• **What to produce**
Reproduce the listing verbatim.
# # # # #
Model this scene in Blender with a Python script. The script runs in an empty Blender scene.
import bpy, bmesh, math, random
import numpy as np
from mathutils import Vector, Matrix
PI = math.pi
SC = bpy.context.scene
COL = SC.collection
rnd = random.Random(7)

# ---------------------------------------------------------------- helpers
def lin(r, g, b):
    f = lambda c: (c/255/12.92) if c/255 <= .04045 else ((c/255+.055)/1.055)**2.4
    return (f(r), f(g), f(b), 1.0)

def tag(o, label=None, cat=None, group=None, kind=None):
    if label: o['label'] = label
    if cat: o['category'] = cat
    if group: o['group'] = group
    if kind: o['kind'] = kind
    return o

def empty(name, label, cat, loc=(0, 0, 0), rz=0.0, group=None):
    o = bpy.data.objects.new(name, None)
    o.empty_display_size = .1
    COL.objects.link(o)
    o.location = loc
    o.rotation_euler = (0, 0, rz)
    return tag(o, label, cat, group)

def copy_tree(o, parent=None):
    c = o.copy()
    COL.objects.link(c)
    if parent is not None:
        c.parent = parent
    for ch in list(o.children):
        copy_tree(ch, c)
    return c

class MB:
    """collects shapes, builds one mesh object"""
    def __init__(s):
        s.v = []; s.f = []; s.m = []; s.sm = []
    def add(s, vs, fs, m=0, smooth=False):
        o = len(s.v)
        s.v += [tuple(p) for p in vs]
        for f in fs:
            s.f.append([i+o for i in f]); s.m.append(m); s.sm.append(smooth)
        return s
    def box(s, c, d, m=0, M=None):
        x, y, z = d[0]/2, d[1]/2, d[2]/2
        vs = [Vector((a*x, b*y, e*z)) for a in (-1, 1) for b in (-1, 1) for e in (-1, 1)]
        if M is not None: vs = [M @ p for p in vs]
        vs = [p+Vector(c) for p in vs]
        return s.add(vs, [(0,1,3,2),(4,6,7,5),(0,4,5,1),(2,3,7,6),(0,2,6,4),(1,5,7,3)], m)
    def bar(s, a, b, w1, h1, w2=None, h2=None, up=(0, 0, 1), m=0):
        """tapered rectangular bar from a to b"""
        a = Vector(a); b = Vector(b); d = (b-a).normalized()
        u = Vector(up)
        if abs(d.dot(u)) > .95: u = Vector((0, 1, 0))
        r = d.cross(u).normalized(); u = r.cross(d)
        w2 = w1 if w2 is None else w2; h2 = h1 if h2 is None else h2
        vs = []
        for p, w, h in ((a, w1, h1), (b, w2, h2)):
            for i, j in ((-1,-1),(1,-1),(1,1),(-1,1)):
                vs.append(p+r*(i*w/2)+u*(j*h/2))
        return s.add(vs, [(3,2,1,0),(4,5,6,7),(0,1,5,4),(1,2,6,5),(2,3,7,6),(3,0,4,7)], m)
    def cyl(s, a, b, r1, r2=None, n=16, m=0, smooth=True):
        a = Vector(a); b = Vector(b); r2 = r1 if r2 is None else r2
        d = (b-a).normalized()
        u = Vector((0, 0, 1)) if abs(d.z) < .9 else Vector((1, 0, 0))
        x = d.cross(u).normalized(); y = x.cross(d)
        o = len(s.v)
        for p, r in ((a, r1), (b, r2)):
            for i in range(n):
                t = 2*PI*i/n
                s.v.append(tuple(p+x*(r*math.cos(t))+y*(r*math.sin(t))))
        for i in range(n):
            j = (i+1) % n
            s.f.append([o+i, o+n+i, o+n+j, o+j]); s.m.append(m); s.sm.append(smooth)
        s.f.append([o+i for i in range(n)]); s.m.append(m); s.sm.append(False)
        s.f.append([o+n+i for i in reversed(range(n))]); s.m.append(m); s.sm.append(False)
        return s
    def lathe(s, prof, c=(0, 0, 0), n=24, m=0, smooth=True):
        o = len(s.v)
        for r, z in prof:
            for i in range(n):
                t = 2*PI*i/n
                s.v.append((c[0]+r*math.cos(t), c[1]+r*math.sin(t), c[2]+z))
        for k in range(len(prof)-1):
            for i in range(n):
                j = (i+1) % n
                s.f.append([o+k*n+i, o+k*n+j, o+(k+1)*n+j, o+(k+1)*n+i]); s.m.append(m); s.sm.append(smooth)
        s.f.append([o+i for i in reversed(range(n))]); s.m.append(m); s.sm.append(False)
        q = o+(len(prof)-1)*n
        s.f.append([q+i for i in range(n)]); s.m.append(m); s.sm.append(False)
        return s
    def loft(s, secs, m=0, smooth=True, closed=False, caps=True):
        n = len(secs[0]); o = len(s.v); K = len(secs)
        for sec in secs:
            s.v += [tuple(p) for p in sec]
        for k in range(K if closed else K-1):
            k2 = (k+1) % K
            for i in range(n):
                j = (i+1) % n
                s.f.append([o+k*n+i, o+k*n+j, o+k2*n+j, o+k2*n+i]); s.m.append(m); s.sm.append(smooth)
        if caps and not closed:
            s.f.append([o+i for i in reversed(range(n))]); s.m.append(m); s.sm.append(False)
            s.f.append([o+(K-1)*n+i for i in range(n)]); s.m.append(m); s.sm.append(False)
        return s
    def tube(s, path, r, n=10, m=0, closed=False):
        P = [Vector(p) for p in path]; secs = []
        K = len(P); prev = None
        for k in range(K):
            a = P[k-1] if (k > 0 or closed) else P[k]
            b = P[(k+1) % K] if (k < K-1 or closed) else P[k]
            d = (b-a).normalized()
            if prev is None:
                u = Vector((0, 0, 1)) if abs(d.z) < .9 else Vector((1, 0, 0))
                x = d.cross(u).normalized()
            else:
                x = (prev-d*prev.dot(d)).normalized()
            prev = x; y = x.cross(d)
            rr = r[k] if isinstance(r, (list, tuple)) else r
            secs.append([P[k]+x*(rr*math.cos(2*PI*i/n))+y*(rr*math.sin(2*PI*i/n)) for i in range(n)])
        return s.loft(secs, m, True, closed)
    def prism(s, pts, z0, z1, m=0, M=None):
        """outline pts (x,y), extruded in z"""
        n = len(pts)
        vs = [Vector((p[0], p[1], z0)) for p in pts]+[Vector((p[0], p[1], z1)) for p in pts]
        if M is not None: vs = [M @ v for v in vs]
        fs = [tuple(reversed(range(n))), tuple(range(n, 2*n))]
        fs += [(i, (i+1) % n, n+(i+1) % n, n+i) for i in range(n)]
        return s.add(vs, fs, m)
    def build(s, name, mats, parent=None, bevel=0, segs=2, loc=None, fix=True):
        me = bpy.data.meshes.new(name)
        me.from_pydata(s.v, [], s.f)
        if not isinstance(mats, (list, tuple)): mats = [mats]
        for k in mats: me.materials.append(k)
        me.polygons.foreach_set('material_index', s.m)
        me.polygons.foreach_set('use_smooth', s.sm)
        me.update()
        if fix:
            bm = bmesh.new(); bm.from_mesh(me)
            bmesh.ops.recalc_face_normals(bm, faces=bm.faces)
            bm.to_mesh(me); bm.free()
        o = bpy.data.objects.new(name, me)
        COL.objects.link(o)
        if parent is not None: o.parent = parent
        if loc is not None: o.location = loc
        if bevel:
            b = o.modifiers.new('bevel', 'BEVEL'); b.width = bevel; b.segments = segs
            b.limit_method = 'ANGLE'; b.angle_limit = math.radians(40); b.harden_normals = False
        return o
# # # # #
• **Output**
Model this scene in Blender with a Python script. The script runs in an empty Blender scene.
import bpy, bmesh, math, random
import numpy as np
from mathutils import Vector, Matrix
PI = math.pi
SC = bpy.context.scene
COL = SC.collection
rnd = random.Random(7)

# ---------------------------------------------------------------- helpers
def lin(r, g, b):
    f = lambda c: (c/255/12.92) if c/255 <= .04045 else ((c/255+.055)/1.055)**2.4
    return (f(r), f(g), f(b), 1.0)

def tag(o, label=None, cat=None, group=None, kind=None):
    if label: o['label'] = label
    if cat: o['category'] = cat
    if group: o['group'] = group
    if kind: o['kind'] = kind
    return o

def empty(name, label, cat, loc=(0, 0, 0), rz=0.0, group=None):
    o = bpy.data.objects.new(name, None)
    o.empty_display_size = .1
    COL.objects.link(o)
    o.location = loc
    o.rotation_euler = (0, 0, rz)
    return tag(o, label, cat, group)

def copy_tree(o, parent=None):
    c = o.copy()
    COL.objects.link(c)
    if parent is not None:
        c.parent = parent
    for ch in list(o.children):
        copy_tree(ch, c)
    return c

class MB:
    """collects shapes, builds one mesh object"""
    def __init__(s):
        s.v = []; s.f = []; s.m = []; s.sm = []
    def add(s, vs, fs, m=0, smooth=False):
        o = len(s.v)
        s.v += [tuple(p) for p in vs]
        for f in fs:
            s.f.append([i+o for i in f]); s.m.append(m); s.sm.append(smooth)
        return s
    def box(s, c, d, m=0, M=None):
        x, y, z = d[0]/2, d[1]/2, d[2]/2
        vs = [Vector((a*x, b*y, e*z)) for a in (-1, 1) for b in (-1, 1) for e in (-1, 1)]
        if M is not None: vs = [M @ p for p in vs]
        vs = [p+Vector(c) for p in vs]
        return s.add(vs, [(0,1,3,2),(4,6,7,5),(0,4,5,1),(2,3,7,6),(0,2,6,4),(1,5,7,3)], m)
    def bar(s, a, b, w1, h1, w2=None, h2=None, up=(0, 0, 1), m=0):
        """tapered rectangular bar from a to b"""
        a = Vector(a); b = Vector(b); d = (b-a).normalized()
        u = Vector(up)
        if abs(d.dot(u)) > .95: u = Vector((0, 1, 0))
        r = d.cross(u).normalized(); u = r.cross(d)
        w2 = w1 if w2 is None else w2; h2 = h1 if h2 is None else h2
        vs = []
        for p, w, h in ((a, w1, h1), (b, w2, h2)):
            for i, j in ((-1,-1),(1,-1),(1,1),(-1,1)):
                vs.append(p+r*(i*w/2)+u*(j*h/2))
        return s.add(vs, [(3,2,1,0),(4,5,6,7),(0,1,5,4),(1,2,6,5),(2,3,7,6),(3,0,4,7)], m)
    def cyl(s, a, b, r1, r2=None, n=16, m=0, smooth=True):
        a = Vector(a); b = Vector(b); r2 = r1 if r2 is None else r2
        d = (b-a).normalized()
        u = Vector((0, 0, 1)) if abs(d.z) < .9 else Vector((1, 0, 0))
        x = d.cross(u).normalized(); y = x.cross(d)
        o = len(s.v)
        for p, r in ((a, r1), (b, r2)):
            for i in range(n):
                t = 2*PI*i/n
                s.v.append(tuple(p+x*(r*math.cos(t))+y*(r*math.sin(t))))
        for i in range(n):
            j = (i+1) % n
            s.f.append([o+i, o+n+i, o+n+j, o+j]); s.m.append(m); s.sm.append(smooth)
        s.f.append([o+i for i in range(n)]); s.m.append(m); s.sm.append(False)
        s.f.append([o+n+i for i in reversed(range(n))]); s.m.append(m); s.sm.append(False)
        return s
    def lathe(s, prof, c=(0, 0, 0), n=24, m=0, smooth=True):
        o = len(s.v)
        for r, z in prof:
            for i in range(n):
                t = 2*PI*i/n
                s.v.append((c[0]+r*math.cos(t), c[1]+r*math.sin(t), c[2]+z))
        for k in range(len(prof)-1):
            for i in range(n):
                j = (i+1) % n
                s.f.append([o+k*n+i, o+k*n+j, o+(k+1)*n+j, o+(k+1)*n+i]); s.m.append(m); s.sm.append(smooth)
        s.f.append([o+i for i in reversed(range(n))]); s.m.append(m); s.sm.append(False)
        q = o+(len(prof)-1)*n
        s.f.append([q+i for i in range(n)]); s.m.append(m); s.sm.append(False)
        return s
    def loft(s, secs, m=0, smooth=True, closed=False, caps=True):
        n = len(secs[0]); o = len(s.v); K = len(secs)
        for sec in secs:
            s.v += [tuple(p) for p in sec]
        for k in range(K if closed else K-1):
            k2 = (k+1) % K
            for i in range(n):
                j = (i+1) % n
                s.f.append([o+k*n+i, o+k*n+j, o+k2*n+j, o+k2*n+i]); s.m.append(m); s.sm.append(smooth)
        if caps and not closed:
            s.f.append([o+i for i in reversed(range(n))]); s.m.append(m); s.sm.append(False)
            s.f.append([o+(K-1)*n+i for i in range(n)]); s.m.append(m); s.sm.append(False)
        return s
    def tube(s, path, r, n=10, m=0, closed=False):
        P = [Vector(p) for p in path]; secs = []
        K = len(P); prev = None
        for k in range(K):
            a = P[k-1] if (k > 0 or closed) else P[k]
            b = P[(k+1) % K] if (k < K-1 or closed) else P[k]
            d = (b-a).normalized()
            if prev is None:
                u = Vector((0, 0, 1)) if abs(d.z) < .9 else Vector((1, 0, 0))
                x = d.cross(u).normalized()
            else:
                x = (prev-d*prev.dot(d)).normalized()
            prev = x; y = x.cross(d)
            rr = r[k] if isinstance(r, (list, tuple)) else r
            secs.append([P[k]+x*(rr*math.cos(2*PI*i/n))+y*(rr*math.sin(2*PI*i/n)) for i in range(n)])
        return s.loft(secs, m, True, closed)
    def prism(s, pts, z0, z1, m=0, M=None):
        """outline pts (x,y), extruded in z"""
        n = len(pts)
        vs = [Vector((p[0], p[1], z0)) for p in pts]+[Vector((p[0], p[1], z1)) for p in pts]
        if M is not None: vs = [M @ v for v in vs]
        fs = [tuple(reversed(range(n))), tuple(range(n, 2*n))]
        fs += [(i, (i+1) % n, n+(i+1) % n, n+i) for i in range(n)]
        return s.add(vs, fs, m)
    def build(s, name, mats, parent=None, bevel=0, segs=2, loc=None, fix=True):
        me = bpy.data.meshes.new(name)
        me.from_pydata(s.v, [], s.f)
        if not isinstance(mats, (list, tuple)): mats = [mats]
        for k in mats: me.materials.append(k)
        me.polygons.foreach_set('material_index', s.m)
        me.polygons.foreach_set('use_smooth', s.sm)
        me.update()
        if fix:
            bm = bmesh.new(); bm.from_mesh(me)
            bmesh.ops.recalc_face_normals(bm, faces=bm.faces)
            bm.to_mesh(me); bm.free()
        o = bpy.data.objects.new(name, me)
        COL.objects.link(o)
        if parent is not None: o.parent = parent
        if loc is not None: o.location = loc
        if bevel:
            b = o.modifiers.new('bevel', 'BEVEL'); b.width = bevel; b.segments = segs
            b.limit_method = 'ANGLE'; b.angle_limit = math.radians(40); b.harden_normals = False
        return o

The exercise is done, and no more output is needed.